Prices surged 18 per cent last year to the highest since 2013 as global economic growth slowed.

Gold is traditionally seen as a safe store of value in times of political and economic uncertainty and becomes more popular when interest rates fall, as they did last year.

But higher gold prices, which hit record levels in some currencies, dampened interest in gold jewellery and retail bars and coins.

This dynamic is likely to continue through 2020, with central banks and nervous investors buying while retail consumers pull back, said the WGC’s head of market intelligence, Alistair Hewitt.

“I don’t see any of those (factors) fading any time soon,” he said.

Global demand for gold was 4,355.7 tonnes last year, down 1 per cent from 2018’s 4,401 tonnes, the WGC said in its latest quarterly Gold Demand Trends report.

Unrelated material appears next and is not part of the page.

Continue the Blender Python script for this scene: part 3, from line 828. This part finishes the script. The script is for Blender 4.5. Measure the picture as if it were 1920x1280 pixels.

The year ended on a weak note, with demand over October-December at 1,045.2 tonnes down 19 per cent from the same period in 2018, the WGC said.

For the full year, use of gold for jewellery fell 6 per cent to 2,107 tonnes, with consumption falling 9 per cent in India and 8 per cent in China – the two largest markets.

Purchases of gold bars and coins declined by 10 per cent in India and 31 per cent in China, pulling total global demand down 20 per cent to 870.6 tonnes.

Central banks and other sovereign entities bought 650.3 tonnes of gold last year, just 5.9 tonnes less than 2018’s more than 50-year high of 656.2 tonnes.

Holdings of gold in exchange-traded funds increased by 401.1 tonnes last year compared to a 76.2-tonne increase in 2018.

On the other side of the market, global gold supply rose 2 per cent to 4,776.1 tonnes last year, thanks to an 11 per cent increase in recycling, the WGC said.